▶ Objective
Extract, unchanged, every line from the top of the material below through the line with "scene.camera = cam", and no more.

⟨

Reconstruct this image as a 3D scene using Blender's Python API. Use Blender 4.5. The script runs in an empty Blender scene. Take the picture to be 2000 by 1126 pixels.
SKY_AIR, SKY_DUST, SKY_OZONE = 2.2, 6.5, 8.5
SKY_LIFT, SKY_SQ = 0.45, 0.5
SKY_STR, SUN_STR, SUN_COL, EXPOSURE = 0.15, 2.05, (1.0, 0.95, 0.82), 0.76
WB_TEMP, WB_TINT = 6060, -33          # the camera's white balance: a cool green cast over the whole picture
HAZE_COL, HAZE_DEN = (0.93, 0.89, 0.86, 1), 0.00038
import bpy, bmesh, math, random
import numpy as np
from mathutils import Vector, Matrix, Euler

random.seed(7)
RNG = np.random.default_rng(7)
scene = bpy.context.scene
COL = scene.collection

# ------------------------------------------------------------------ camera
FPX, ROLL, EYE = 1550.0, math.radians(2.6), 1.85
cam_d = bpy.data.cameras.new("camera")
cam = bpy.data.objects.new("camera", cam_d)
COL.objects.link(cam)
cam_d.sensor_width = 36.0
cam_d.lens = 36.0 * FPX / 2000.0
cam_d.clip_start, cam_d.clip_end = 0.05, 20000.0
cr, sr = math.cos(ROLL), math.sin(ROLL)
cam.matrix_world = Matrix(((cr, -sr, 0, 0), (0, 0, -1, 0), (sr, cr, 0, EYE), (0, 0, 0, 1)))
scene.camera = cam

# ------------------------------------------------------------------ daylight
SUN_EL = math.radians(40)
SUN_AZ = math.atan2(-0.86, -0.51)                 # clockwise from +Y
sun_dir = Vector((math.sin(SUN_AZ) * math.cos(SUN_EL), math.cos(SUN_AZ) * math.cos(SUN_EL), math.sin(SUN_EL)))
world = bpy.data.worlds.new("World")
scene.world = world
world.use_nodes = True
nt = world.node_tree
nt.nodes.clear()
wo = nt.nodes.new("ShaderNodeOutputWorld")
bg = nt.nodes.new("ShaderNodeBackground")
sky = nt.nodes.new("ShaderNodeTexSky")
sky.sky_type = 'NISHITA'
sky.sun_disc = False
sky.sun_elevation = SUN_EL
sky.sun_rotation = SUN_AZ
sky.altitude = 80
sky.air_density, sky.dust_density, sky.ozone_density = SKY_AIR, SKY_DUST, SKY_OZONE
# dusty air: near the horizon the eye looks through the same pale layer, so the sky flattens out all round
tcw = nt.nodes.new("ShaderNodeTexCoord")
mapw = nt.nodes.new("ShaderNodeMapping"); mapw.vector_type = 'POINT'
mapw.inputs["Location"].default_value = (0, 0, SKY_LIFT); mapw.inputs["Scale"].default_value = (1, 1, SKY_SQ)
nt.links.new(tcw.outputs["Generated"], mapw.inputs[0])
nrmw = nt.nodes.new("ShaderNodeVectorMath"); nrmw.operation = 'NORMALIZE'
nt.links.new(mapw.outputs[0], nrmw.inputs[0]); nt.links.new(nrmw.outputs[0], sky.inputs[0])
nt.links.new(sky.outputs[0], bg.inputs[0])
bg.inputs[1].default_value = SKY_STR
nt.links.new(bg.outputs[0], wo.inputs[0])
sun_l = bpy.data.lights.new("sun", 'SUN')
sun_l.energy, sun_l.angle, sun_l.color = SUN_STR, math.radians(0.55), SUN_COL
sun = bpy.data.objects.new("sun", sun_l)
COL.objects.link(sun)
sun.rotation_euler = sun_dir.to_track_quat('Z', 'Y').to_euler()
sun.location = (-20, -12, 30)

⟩

▶ In response
Reconstruct this image as a 3D scene using Blender's Python API. Use Blender 4.5. The script runs in an empty Blender scene. Take the picture to be 2000 by 1126 pixels.
SKY_AIR, SKY_DUST, SKY_OZONE = 2.2, 6.5, 8.5
SKY_LIFT, SKY_SQ = 0.45, 0.5
SKY_STR, SUN_STR, SUN_COL, EXPOSURE = 0.15, 2.05, (1.0, 0.95, 0.82), 0.76
WB_TEMP, WB_TINT = 6060, -33          # the camera's white balance: a cool green cast over the whole picture
HAZE_COL, HAZE_DEN = (0.93, 0.89, 0.86, 1), 0.00038
import bpy, bmesh, math, random
import numpy as np
from mathutils import Vector, Matrix, Euler

random.seed(7)
RNG = np.random.default_rng(7)
scene = bpy.context.scene
COL = scene.collection

# ------------------------------------------------------------------ camera
FPX, ROLL, EYE = 1550.0, math.radians(2.6), 1.85
cam_d = bpy.data.cameras.new("camera")
cam = bpy.data.objects.new("camera", cam_d)
COL.objects.link(cam)
cam_d.sensor_width = 36.0
cam_d.lens = 36.0 * FPX / 2000.0
cam_d.clip_start, cam_d.clip_end = 0.05, 20000.0
cr, sr = math.cos(ROLL), math.sin(ROLL)
cam.matrix_world = Matrix(((cr, -sr, 0, 0), (0, 0, -1, 0), (sr, cr, 0, EYE), (0, 0, 0, 1)))
scene.camera = cam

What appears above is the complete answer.